В последней четверти XIX века «операторами», по словарю Даля, назывались хирурги и те, кто ставили опыты. Семьдесят лет спустя в «Словаре иностранных слов» так именовался каждый, занятый операцией — хирургической, военной, финансовой, промышленной, торговой, страховой и, как сказано, «пр.», — не был забыт и кинооператор. Второе издание Большой Советской Энциклопедии (БСЭ) трактовало оператора (хотя прошло от издания «Словаря» каких-то шесть лет) гораздо прозаичнее: обыкновенный квалифицированный рабочий за пультом управления сложным промышленным оборудованием. В третьем издании БСЭ, ещё девять лет спустя, слово исчезло, будто операторы повывелись.
Доярки ныне не доярки, а операторы машинного доения, кассирши — операторы узла расчета («оператор кассы» — смешно, и канцелярско-бюрократическая мысль произвела на свет ещё одного словесного уродца с претензией на ученость выражения), остается ждать, когда удостоятся операторского звания загорелые парни с мини-косилками на газонах... Говорят, нужно: растет престиж профессии. Не берусь судить. Пусть разбираются социологи. Но вот что яснее ясного — есть нечто, отличающее операторскую работу от иных, и пульт управления (а не кассовый аппарат, нет!) был подмечен составителями второго издания БСЗ в качестве отличительного признака не зря.
Добрых два с половиной столетия осознавали изобретатели и конструкторы неразрывную связь человека и машины. До поры до времени им не приходило в голову, что придумать новый механизм — значит придумать новые приемы работы, новое уменье того человека, который станет с этой машиной соединен.
Хороший изобретатель примеряет свое детище по своим способностям, в старину, во всяком случае, это было незыблемым правилом — «человек есть мера вещей». Изобретатель думал, что он ставит человека возле машины, чтобы ей помочь. Оказалось, что самодвижущиеся машины нуждаются в человеке по иной причине. Мир слишком сложен и в силу этого вероятностен. Машина примитивна и детерминированна. Вклиниться между её жесткой прямолинейностью и изменчивой природой — вот человеческая задача.
Управлять — значит прежде всего предвидеть. Думать о будущем, представлять его как можно объемнее, планировать свои поступки и мысленно ощущать их последствия. А вот в каких рамках человек станет эту роль исполнять, определяет машина, и она назовет одного — машинистом, другого — оператором.

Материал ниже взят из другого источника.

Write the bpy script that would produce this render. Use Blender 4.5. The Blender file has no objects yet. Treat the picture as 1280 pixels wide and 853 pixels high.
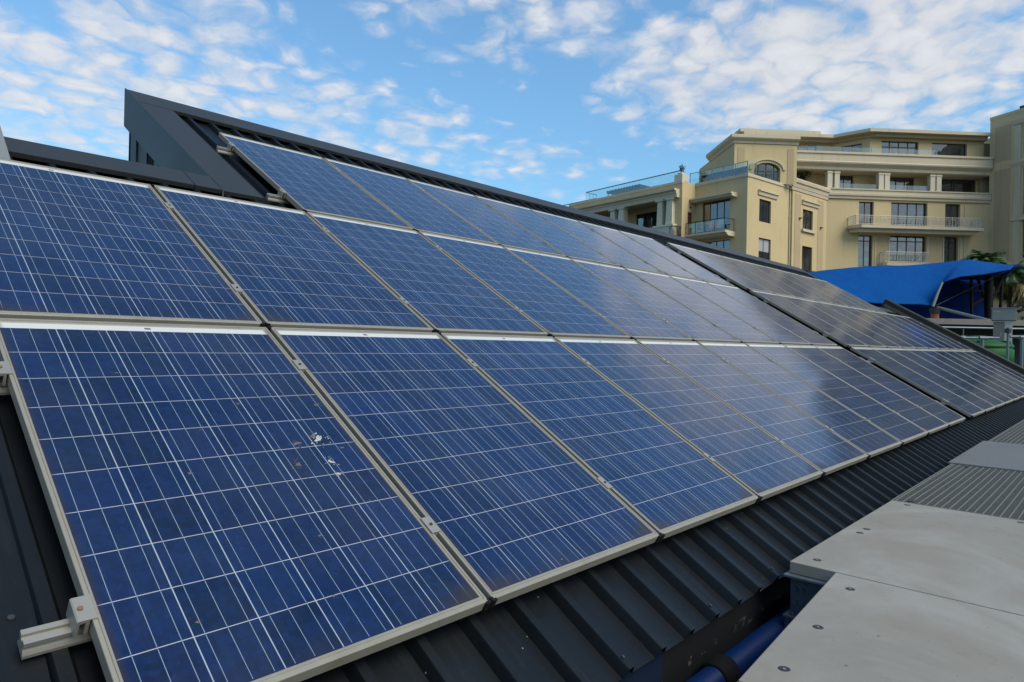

У машиниста всё на виду. Машина, которой он управляет, все, что вокруг. Зрение и слух, мышечное чувство и ощущение температуры — десятки каналов передачи всевозможных сведений питают интуицию, рожденное опытом (а значит, и ошибками) уменье слегка забежать вперед по времени. Пока машины недвижно покоились на своих фундаментах, уменья предвидеть почти не требовалось: если что и изменялось, так немного, по раз навсегда заведенным правилам, и когда ход вещей отклонялся от желательного, темп исправлений никак нельзя было назвать напряженным. В конце XVIII века прогнозировать приходилось куда больше кучеру, нежели чумазому механику на паровой машине Уатта.
Свистки паровиков возвестили, что в первой четверти XIX века машинисты по части воображения сравнялись с кучерами. Нелишне будет вспомнить о таком казусе: на первой в истории Стоктон-Дарлингтонской железнодорожной линии, открытой 25 сентября 1825 года, пассажирские поезда ходили поначалу не на паровой, а на конной тяге. Стефенсоновский «Локомоушн № 1», предок «Ракеты», не отличался резвостью и годился только для грузовых рейсов...
Смешно и нелепо выглядел бы спидометр на почтовой карете. Мельканье придорожных камней показывало скорость и первым железнодорожным машинистам, и первым — полсотни лет спустя — шоферам первых автомобилей (тоже машинистам по своей сути, но тяготеющим к традициям кучеров). Лента дороги направляла движение, под колесами была земная твердь. Предвиденье касалось лишь того, что непосредственно открывалось перед взором, — поведения водителей других экипажей, суетни пешеходов. Но скорость механических повозок была уже существенно иной, а человеческие ощущения, стало ясно после первых же катастроф, легко притупляются. Указатели скорости на локомотивах и автомобилях стали первыми инструментами, помогающими предвидению.